A manutenção não deverá sofrer mudanças, o que significa que as aeronaves certificadas serão cuidadas por oficinas homologadas de manutenção com mecânicos habilitados e as experimentais poderão ser mantidas pelos seus proprietários. Os fabricantes provavelmente irão incentivar seus clientes a executarem a manutenção de suas aeronaves, no mínimo, em oficinas e mecânicos credenciados.
Como resultado dessa nova fase da indústria aeronáutica leve brasileira, espera-se que os já altos níveis de profissionalização e qualidade cresçam ainda mais, tese corroborada pela SAR/Anac: “O programa IBR 2020 objetiva amadurecer o conhecimento em certificação de projeto de aeronave e busca tirar proveito de uma demanda nacional por aviões de pequeno porte, de um parque industrial já estruturado, da existência de uma iniciativa regulatória internacional que deve reduzir os custos de certificação, além de mecanismos governamentais de fomento à cadeia produtiva nacional”.
Ao final do processo, a Anac acredita que o aprendizado gerado pelas tarefas intermediárias do programa seja absorvido pelos vários profissionais das diversas empresas envolvidas.
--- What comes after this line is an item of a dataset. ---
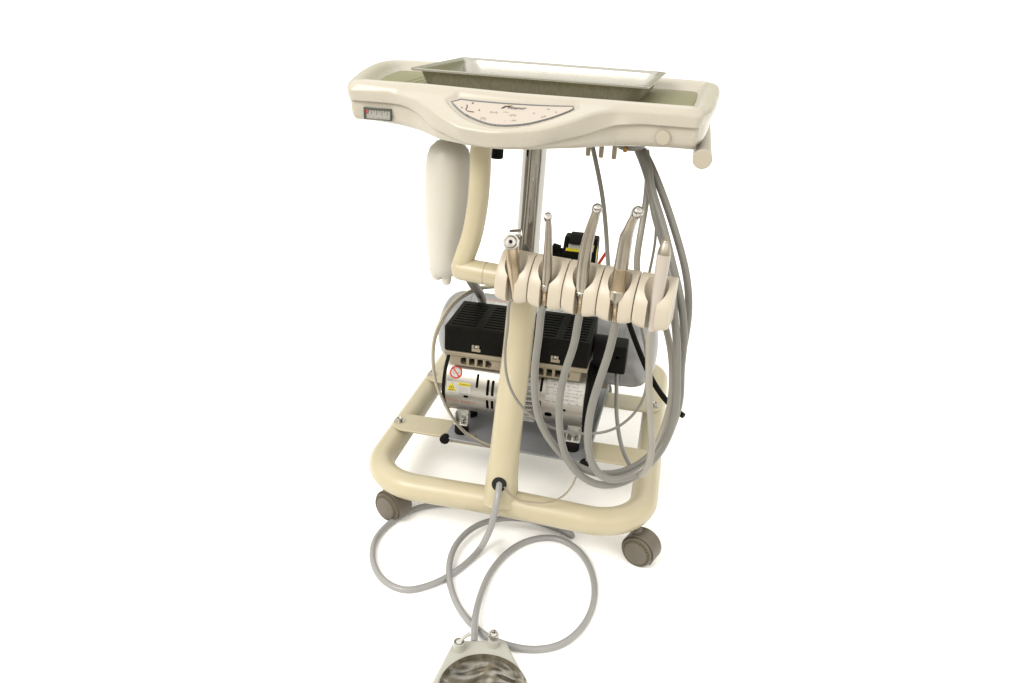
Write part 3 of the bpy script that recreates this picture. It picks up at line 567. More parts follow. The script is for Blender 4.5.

Mais importante e estratégico, os técnicos da agência esperam que as empresas envolvam universidades e órgãos de fomento à pesquisa nesse processo. Provavelmente, todos esses profissionais acabarão disseminando os novos conhecimentos, voluntaria ou involuntariamente. Isso, evidentemente, contribuirá para o amadurecimento da cultura no meio da aviação, que causará impacto positivo nos níveis de segurança de voo. Além disso, o aprendizado trará amadurecimento técnico aos engenheiros envolvidos, e isso pode se traduzir em inovação tecnológica no futuro. Gerando inovações e patentes, haverá grande benefício ao país. Esse é o raciocínio.